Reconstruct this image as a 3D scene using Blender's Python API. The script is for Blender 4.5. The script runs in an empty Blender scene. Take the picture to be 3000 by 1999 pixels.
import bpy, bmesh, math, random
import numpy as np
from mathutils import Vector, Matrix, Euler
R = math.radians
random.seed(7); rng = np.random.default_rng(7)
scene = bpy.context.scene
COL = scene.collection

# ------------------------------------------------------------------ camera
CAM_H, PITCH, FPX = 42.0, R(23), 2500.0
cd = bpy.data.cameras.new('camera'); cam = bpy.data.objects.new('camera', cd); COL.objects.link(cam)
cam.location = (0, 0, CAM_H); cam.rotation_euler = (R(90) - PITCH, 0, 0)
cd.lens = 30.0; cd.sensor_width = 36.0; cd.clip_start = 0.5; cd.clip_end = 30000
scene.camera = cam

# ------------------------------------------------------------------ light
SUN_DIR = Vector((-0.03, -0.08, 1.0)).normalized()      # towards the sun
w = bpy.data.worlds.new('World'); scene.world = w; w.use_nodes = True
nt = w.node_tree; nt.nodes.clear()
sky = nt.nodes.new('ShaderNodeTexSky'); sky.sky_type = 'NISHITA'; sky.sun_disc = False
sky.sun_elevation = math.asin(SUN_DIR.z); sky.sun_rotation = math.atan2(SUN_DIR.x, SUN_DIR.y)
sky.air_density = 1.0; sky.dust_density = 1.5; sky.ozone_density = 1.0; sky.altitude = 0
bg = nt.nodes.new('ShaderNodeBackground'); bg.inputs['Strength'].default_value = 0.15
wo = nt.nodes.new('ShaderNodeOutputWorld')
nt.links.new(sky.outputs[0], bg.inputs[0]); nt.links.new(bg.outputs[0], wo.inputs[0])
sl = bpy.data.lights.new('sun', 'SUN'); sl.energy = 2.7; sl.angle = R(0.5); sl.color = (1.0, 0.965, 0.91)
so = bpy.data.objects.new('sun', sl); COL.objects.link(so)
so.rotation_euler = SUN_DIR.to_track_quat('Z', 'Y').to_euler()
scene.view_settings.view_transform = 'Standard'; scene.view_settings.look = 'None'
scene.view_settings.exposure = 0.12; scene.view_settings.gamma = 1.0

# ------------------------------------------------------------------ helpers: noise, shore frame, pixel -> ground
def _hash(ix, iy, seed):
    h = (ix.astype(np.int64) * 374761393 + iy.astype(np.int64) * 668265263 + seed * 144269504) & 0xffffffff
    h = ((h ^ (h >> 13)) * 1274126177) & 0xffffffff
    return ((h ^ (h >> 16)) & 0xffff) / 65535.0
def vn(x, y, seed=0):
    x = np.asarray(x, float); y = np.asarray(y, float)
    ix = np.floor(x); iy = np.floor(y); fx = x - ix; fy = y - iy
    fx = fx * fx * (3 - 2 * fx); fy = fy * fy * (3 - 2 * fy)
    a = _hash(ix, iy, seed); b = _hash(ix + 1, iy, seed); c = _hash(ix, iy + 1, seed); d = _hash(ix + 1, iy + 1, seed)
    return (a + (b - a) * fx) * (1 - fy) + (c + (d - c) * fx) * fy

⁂

> [AIM]: Write out, exactly and with nothing else, the lines of the listing above from its first line through the line with "COL = scene.collection".

> [REPLY TO THE TASK]:
Reconstruct this image as a 3D scene using Blender's Python API. The script is for Blender 4.5. The script runs in an empty Blender scene. Take the picture to be 3000 by 1999 pixels.
import bpy, bmesh, math, random
import numpy as np
from mathutils import Vector, Matrix, Euler
R = math.radians
random.seed(7); rng = np.random.default_rng(7)
scene = bpy.context.scene
COL = scene.collection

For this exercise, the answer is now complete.